In a CBC radio report, Mourani, claimed that upon arrival in Quebec, she truly wanted to integrate into Quebec society, so she joined the Quebec sovereigntist movement. She then spent many years as an active volunteer in the provincial Parti Quebecois and the federal Bloc Quebecois. And then as an elected member of the BQ, promoting the fact that the Quebec independence movement was open to and inclusive of immigrants.

However, Mourani, in a recent interview at her Ahuntsic home riding office, articulately attacked the proposed Charter of Quebec Values as a calculated election-driven strategy for votes at the expense of the defense of basic human rights.

Mourani further argued that all the previous efforts of the PQ and the Bloc to woo immigrants, and her own efforts over many years, to the sovereigntist cause, have been destroyed by the publication of this Charter of Quebec Values.

Mourani further admitted that Marois for short term electoral advantage, was clearly appealing to the ethnic nationalists of the French Quebec population. A taboo topic in PQ and BQ circles, which clearly implies that the Quebec independence movement is at its core, an appeal to intolerance, xenophobia, and racism.

That is, to the French Quebec suburban/rural/public union vote, where there are few visible minorities, and the fear and ignorance of the "Other", are most pronounced.

Mourani also questioned how Marois hoped to leverage this Charter into widespread support for Quebec independence, when it was very clear that many Montreal-based sovereigntists, ( ie students, intellectuals, professionals, workers and activists) were strongly opposed to this Proposed Charter.

Note, because of Mourani's heartfelt and public criticism of the proposed Charter, Daniel Paille, the Bloc leader, apparently influenced by Marois and her Party executive, kicked Mourani out of the Bloc caucus, whereupon, Mourani quit the Bloc party.

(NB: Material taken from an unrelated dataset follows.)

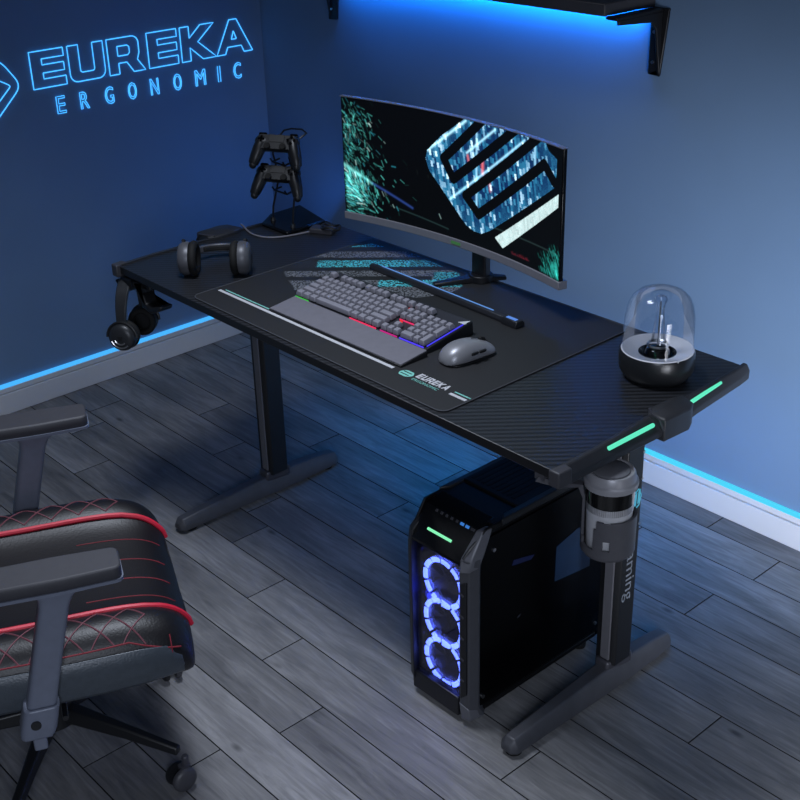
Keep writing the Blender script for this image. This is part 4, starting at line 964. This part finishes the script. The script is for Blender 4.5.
# backrest stands behind the seat
m = MB(); secs = []
for z, w, y, dp in ((.44, .20, -.34, .05), (.50, .235, -.345, .065), (.62, .25, -.36, .07), (.78, .235, -.39, .065), (.92, .265, -.42, .065), (1.06, .275, -.45, .06), (1.15, .20, -.47, .055), (1.26, .165, -.49, .05), (1.30, .13, -.495, .03)):
    secs.append([(-w, y+.03, z), (-w*.8, y+dp*.5+.02, z), (-w*.45, y+dp*.4, z), (0, y+dp*.36, z), (w*.45, y+dp*.4, z), (w*.8, y+dp*.5+.02, z), (w, y+.03, z), (w*.85, y-dp*.5, z), (0, y-dp*.6, z), (-w*.85, y-dp*.5, z)])
m.loft(secs); bk = m.build('backrest', LEATHER, ch, sub=2)

# ------------------------------------------------------------------ lights
def area(name, loc, tgt, size, power, col, sizey=None, spread=None):
    l = bpy.data.lights.new(name, 'AREA'); l.energy = power; l.color = col; l.size = size
    if sizey: l.shape = 'RECTANGLE'; l.size_y = sizey
    if spread: l.spread = math.radians(spread)
    o = bpy.data.objects.new(name, l); COL.objects.link(o); o.location = loc
    o.rotation_euler = (Vector(tgt)-Vector(loc)).to_track_quat('-Z', 'Y').to_euler(); return o
area('ceiling_light', (-.05, -.52, 2.6), (.25, -.95, 0), .5, 16, (.80, .87, 1.), .6, 108)
area('right_fill_light', (1.85, -.25, .46), (.70, .85, .48), .55, 7.4, (.86, .90, 1.), .75, 66)  # added low fill from the right for back wall and skirting, no window there
area('front_fill_light', (2.9, -2.5, 1.9), (.8, -1.0, .3), .8, 8, (.76, .84, 1.), 1.0, 70)  # added fill from the front right for cup, leg and chair, no fixture there
area('shelf_led_light', (-.59, WY-.022, 1.327), (-.59, WY+.34, .8), 1.2, 4.2, (0., .27, 1.), .02, 120)
area('desk_led_light', (0, .28, .70), (0, .60, 0), 1.3, 2.3, (.0, .30, 1.), .04, 95)
area('desk_led_light', (0, .0, .69), (0, .0, 0), 1.0, .25, (.0, .26, 1.), .04, 120)
area('left_wall_fill', (-1.2, .66, .5), (-1.642, .5, .85), .3, .45, (.0, .26, 1.))  # added blue fill for the left wall near the corner, no lamp there
w = bpy.data.worlds.new('room_air'); scn.world = w; w.use_nodes = True
bg = w.node_tree.nodes['Background']; bg.inputs[0].default_value = (.42, .55, .8, 1); bg.inputs[1].default_value = .018

# ------------------------------------------------------------------ camera
cam = bpy.data.cameras.new('camera'); co = bpy.data.objects.new('camera', cam); COL.objects.link(co)
cam.sensor_width = 36; cam.lens = 1242.216/800*36; cam.clip_start = .05
co.location = (2.002648, -1.779707, 1.857192); co.rotation_euler = (1.1077506616, .02417309386, .8337209601)
scn.camera = co
scn.view_settings.view_transform = 'Standard'; scn.view_settings.look = 'None'; scn.view_settings.exposure = 0; scn.view_settings.gamma = 1
scn.view_settings.use_curve_mapping = False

Interestingly, much to Marois' chagrin, the cause of Mourani has been taken up by such leading Quebec sovereigntists as former PQ leader Bernard Landry, a personal friend, and Lise Lapointe, the wife of former PQ leader Jacques Parizeau and even the great Parizeau himself.

I predict Marois' internal conflicts with her own Montreal PQ members and separatists will further undermine support for her own party, her own government, her ill-conceived Charter of Quebec Values and will further divide the Quebec independence movement.

Last Friday, sovereignty activist Jocelyn Desjardins announced the launch of a citizen petition denouncing the expulsion of Mourani.

By 6 p.m., the petition had been signed by 100 people -- many of them high profile members of the movement.

Marois' Charter is thus influencing public opinion in Quebec and outside of Quebec, that the PQ's base is in fact, rural, redneck and racist French Quebec Tea Party types, backed by a French Quebec civil service of Kippa Kops and Turban Troopers.

And the much maligned Marois is fast becoming the Sarah Palin of French Quebec.